▶ _Exercise description_
Every line of the listing must be reproduced as it stands. Leave the images behind.

▶ _Recorded information_
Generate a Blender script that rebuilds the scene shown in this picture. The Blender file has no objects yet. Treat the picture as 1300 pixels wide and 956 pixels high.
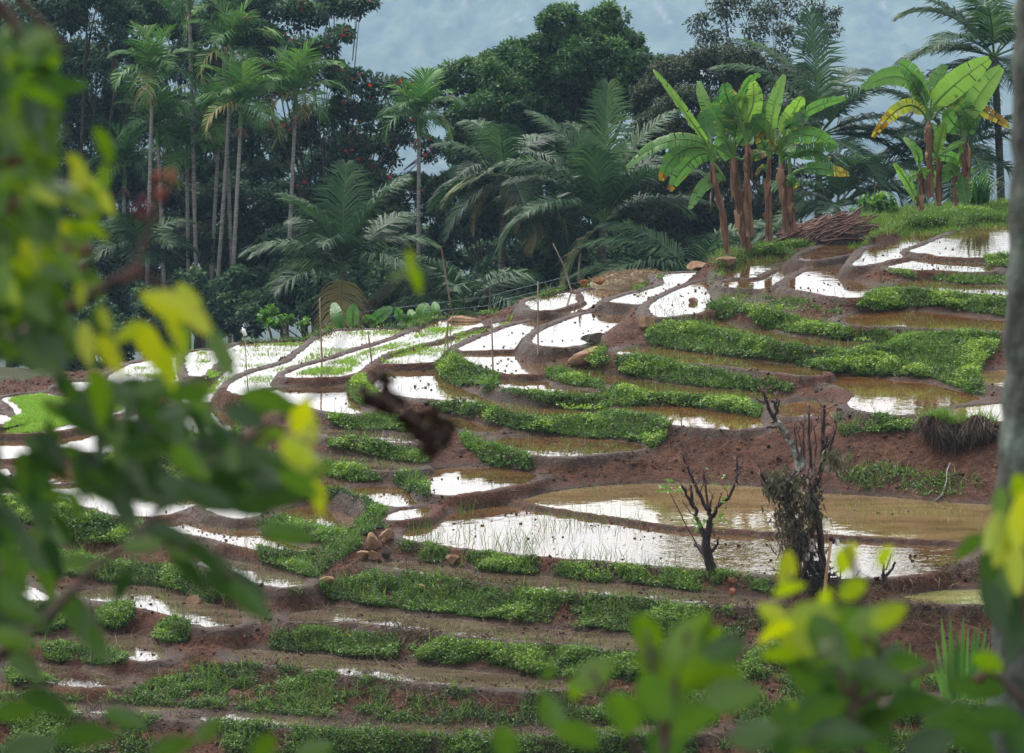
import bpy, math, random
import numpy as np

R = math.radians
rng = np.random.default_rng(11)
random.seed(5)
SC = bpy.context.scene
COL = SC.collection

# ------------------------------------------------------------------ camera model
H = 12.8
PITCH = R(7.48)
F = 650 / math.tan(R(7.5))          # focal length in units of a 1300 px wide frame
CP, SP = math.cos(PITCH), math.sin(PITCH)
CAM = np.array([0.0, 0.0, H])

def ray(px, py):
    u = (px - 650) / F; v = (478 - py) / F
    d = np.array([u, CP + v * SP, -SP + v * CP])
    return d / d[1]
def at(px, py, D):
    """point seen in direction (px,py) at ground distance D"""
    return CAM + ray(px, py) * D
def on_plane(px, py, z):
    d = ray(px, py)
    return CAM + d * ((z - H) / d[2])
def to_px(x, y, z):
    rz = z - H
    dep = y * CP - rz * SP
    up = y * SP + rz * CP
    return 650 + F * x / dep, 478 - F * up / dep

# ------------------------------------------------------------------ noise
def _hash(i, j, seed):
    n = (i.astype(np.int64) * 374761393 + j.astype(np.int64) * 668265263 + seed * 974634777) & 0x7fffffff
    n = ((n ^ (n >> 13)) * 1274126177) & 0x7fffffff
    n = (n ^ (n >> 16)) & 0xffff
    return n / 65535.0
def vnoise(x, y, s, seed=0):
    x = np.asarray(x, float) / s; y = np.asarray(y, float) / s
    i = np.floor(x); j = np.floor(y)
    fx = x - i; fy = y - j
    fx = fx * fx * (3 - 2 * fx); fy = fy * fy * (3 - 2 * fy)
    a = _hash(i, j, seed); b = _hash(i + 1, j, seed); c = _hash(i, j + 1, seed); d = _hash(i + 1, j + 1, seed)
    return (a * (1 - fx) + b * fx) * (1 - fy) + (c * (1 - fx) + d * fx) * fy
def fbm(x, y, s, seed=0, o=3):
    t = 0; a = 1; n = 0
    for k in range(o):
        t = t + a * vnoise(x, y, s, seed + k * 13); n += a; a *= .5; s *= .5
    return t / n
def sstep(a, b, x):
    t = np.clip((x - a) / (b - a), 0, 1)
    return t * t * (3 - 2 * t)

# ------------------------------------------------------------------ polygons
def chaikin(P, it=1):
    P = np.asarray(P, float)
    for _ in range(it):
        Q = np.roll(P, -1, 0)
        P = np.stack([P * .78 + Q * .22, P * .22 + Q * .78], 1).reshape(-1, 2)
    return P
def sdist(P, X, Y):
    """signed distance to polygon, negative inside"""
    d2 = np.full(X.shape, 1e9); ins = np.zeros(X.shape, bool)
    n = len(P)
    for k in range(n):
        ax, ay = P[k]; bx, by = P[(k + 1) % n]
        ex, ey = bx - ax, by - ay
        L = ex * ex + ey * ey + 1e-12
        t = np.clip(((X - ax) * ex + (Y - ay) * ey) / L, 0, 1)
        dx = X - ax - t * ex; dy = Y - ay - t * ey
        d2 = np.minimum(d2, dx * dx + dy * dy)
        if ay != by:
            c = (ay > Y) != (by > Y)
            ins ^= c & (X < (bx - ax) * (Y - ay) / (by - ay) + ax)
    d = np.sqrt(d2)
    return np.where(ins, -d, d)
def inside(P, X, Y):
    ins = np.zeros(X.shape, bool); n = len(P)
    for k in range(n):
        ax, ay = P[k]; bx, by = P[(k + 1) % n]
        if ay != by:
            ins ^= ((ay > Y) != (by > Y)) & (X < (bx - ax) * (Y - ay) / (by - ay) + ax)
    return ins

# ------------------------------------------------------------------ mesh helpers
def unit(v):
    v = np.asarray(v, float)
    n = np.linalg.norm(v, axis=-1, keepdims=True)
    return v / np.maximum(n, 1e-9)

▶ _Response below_
Generate a Blender script that rebuilds the scene shown in this picture. The Blender file has no objects yet. Treat the picture as 1300 pixels wide and 956 pixels high.
import bpy, math, random
import numpy as np

R = math.radians
rng = np.random.default_rng(11)
random.seed(5)
SC = bpy.context.scene
COL = SC.collection

# ------------------------------------------------------------------ camera model
H = 12.8
PITCH = R(7.48)
F = 650 / math.tan(R(7.5))          # focal length in units of a 1300 px wide frame
CP, SP = math.cos(PITCH), math.sin(PITCH)
CAM = np.array([0.0, 0.0, H])

def ray(px, py):
    u = (px - 650) / F; v = (478 - py) / F
    d = np.array([u, CP + v * SP, -SP + v * CP])
    return d / d[1]
def at(px, py, D):
    """point seen in direction (px,py) at ground distance D"""
    return CAM + ray(px, py) * D
def on_plane(px, py, z):
    d = ray(px, py)
    return CAM + d * ((z - H) / d[2])
def to_px(x, y, z):
    rz = z - H
    dep = y * CP - rz * SP
    up = y * SP + rz * CP
    return 650 + F * x / dep, 478 - F * up / dep

# ------------------------------------------------------------------ noise
def _hash(i, j, seed):
    n = (i.astype(np.int64) * 374761393 + j.astype(np.int64) * 668265263 + seed * 974634777) & 0x7fffffff
    n = ((n ^ (n >> 13)) * 1274126177) & 0x7fffffff
    n = (n ^ (n >> 16)) & 0xffff
    return n / 65535.0
def vnoise(x, y, s, seed=0):
    x = np.asarray(x, float) / s; y = np.asarray(y, float) / s
    i = np.floor(x); j = np.floor(y)
    fx = x - i; fy = y - j
    fx = fx * fx * (3 - 2 * fx); fy = fy * fy * (3 - 2 * fy)
    a = _hash(i, j, seed); b = _hash(i + 1, j, seed); c = _hash(i, j + 1, seed); d = _hash(i + 1, j + 1, seed)
    return (a * (1 - fx) + b * fx) * (1 - fy) + (c * (1 - fx) + d * fx) * fy
def fbm(x, y, s, seed=0, o=3):
    t = 0; a = 1; n = 0
    for k in range(o):
        t = t + a * vnoise(x, y, s, seed + k * 13); n += a; a *= .5; s *= .5
    return t / n
def sstep(a, b, x):
    t = np.clip((x - a) / (b - a), 0, 1)
    return t * t * (3 - 2 * t)

# ------------------------------------------------------------------ polygons
def chaikin(P, it=1):
    P = np.asarray(P, float)
    for _ in range(it):
        Q = np.roll(P, -1, 0)
        P = np.stack([P * .78 + Q * .22, P * .22 + Q * .78], 1).reshape(-1, 2)
    return P
def sdist(P, X, Y):
    """signed distance to polygon, negative inside"""
    d2 = np.full(X.shape, 1e9); ins = np.zeros(X.shape, bool)
    n = len(P)
    for k in range(n):
        ax, ay = P[k]; bx, by = P[(k + 1) % n]
        ex, ey = bx - ax, by - ay
        L = ex * ex + ey * ey + 1e-12
        t = np.clip(((X - ax) * ex + (Y - ay) * ey) / L, 0, 1)
        dx = X - ax - t * ex; dy = Y - ay - t * ey
        d2 = np.minimum(d2, dx * dx + dy * dy)
        if ay != by:
            c = (ay > Y) != (by > Y)
            ins ^= c & (X < (bx - ax) * (Y - ay) / (by - ay) + ax)
    d = np.sqrt(d2)
    return np.where(ins, -d, d)
def inside(P, X, Y):
    ins = np.zeros(X.shape, bool); n = len(P)
    for k in range(n):
        ax, ay = P[k]; bx, by = P[(k + 1) % n]
        if ay != by:
            ins ^= ((ay > Y) != (by > Y)) & (X < (bx - ax) * (Y - ay) / (by - ay) + ax)
    return ins

# ------------------------------------------------------------------ mesh helpers
def unit(v):
    v = np.asarray(v, float)
    n = np.linalg.norm(v, axis=-1, keepdims=True)
    return v / np.maximum(n, 1e-9)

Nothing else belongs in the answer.